Amal has something important to say about responses to THE TRAITOR BARU CORMORANT, while Arkady turns a very penetrating gaze on its thematic arguments.
I think THE TRAITOR BARU CORMORANT is proving to be an interesting book to think with, and to think about, despite – or perhaps because of – how very angry it made me. Baru Cormorant herself, the titular main character, is a monster. Perhaps the most monstrous protagonist I’ve ever read. And not in the simplistic fashion of so many grimdark-type antiheroes, either. She’s a sympathetic monster. An understandable monster. The monster in the mirror, writ large: all our compromises with power for the sake of security, for the sake of personal advancement, for the hope of changing the system from within, rendered in mass murder and personal betrayals. I think Dickinson is trying to explore some very difficult thematic territory, and trying at the same time to sustain fairly radical literary politics. If he fails in many respects at both –
Well, it’s an ambitious failure. There’s much to be said for that.
I am reminded that I have NEVER seen a book by a female/nonbinary author referred to as an ambitious failure. That itself is a gendered category.
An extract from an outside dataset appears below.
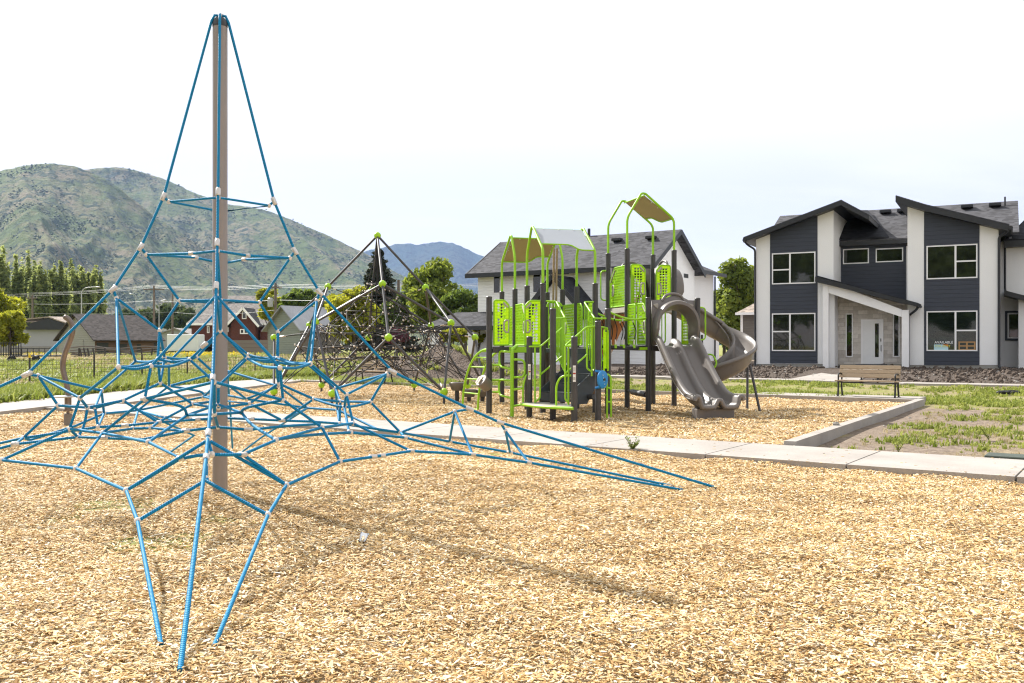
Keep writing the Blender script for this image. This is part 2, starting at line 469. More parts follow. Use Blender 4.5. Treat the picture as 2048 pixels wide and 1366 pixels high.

I’ve been watching the discourse around this book in terms of who gets big pushes for first novels. The context? Well-publicized (and much better written) novels by Zen Cho and Aliette de Bodard. Coincidentally (I think not) neither of them is male or American.
I’m pretty sure I’ve called one or two novels by women ambitious failures. (Mind, I’d have to check the exact wording. I know I I’ve thought it, though.)
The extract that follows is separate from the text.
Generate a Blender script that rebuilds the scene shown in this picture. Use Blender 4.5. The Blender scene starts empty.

Personally, I don’t think that it’s possible to compare de Bodard, Cho, and Dickinson in a direct fashion, stylistically, though: they’re all three using different tools very effectively at the level of prose technique. Structurally, I’d say Cho’s novel is weaker than either de Bodard’s or Dickinson’s, but the Regency model she’s mirroring allows for, even encourages, a certain amount of structural weakness.
Neither of the others affected me emotionally to the same degree as Dickinson’s, which I think is a sign that whether or not I enjoy it (and whether or not I appreciate the pattern that sees straight white blokes get mainstream support for writing books about queer brown women whereas if queer brown women do it, they tend to get overlooked), it’s a book that’s definitely worth thinking about. It’s… trying for something important, thematically, I think, though I might not have seen how if it weren’t for Arkady talking about it.
I might not agree with it, or think it’s successful, but I’m pretty pro literary ambition, to be honest.
In…ter…esting. You’d pretty much turned me off this; then I read the tor.com piece about Max Gladstone’s love of the book, and thought: if Max likes it… well, I’m conflicted. Now you’re telling me you didn’t _like_ it, but it’s an “interesting book to think with, and to think about”, and I’m thinking that I’d _better_ read this.
I HATE it, Derek. HATE IT. Mostly because a)I don’t like monstrous protagonists, b) I REALLY don’t like TRAGIC QUEERNESS, and c)the interrogation of empire falls really flat for me.
But. It’s trying, and it’s certainly working for some people. Arkady has a definite point about its thematic coherence.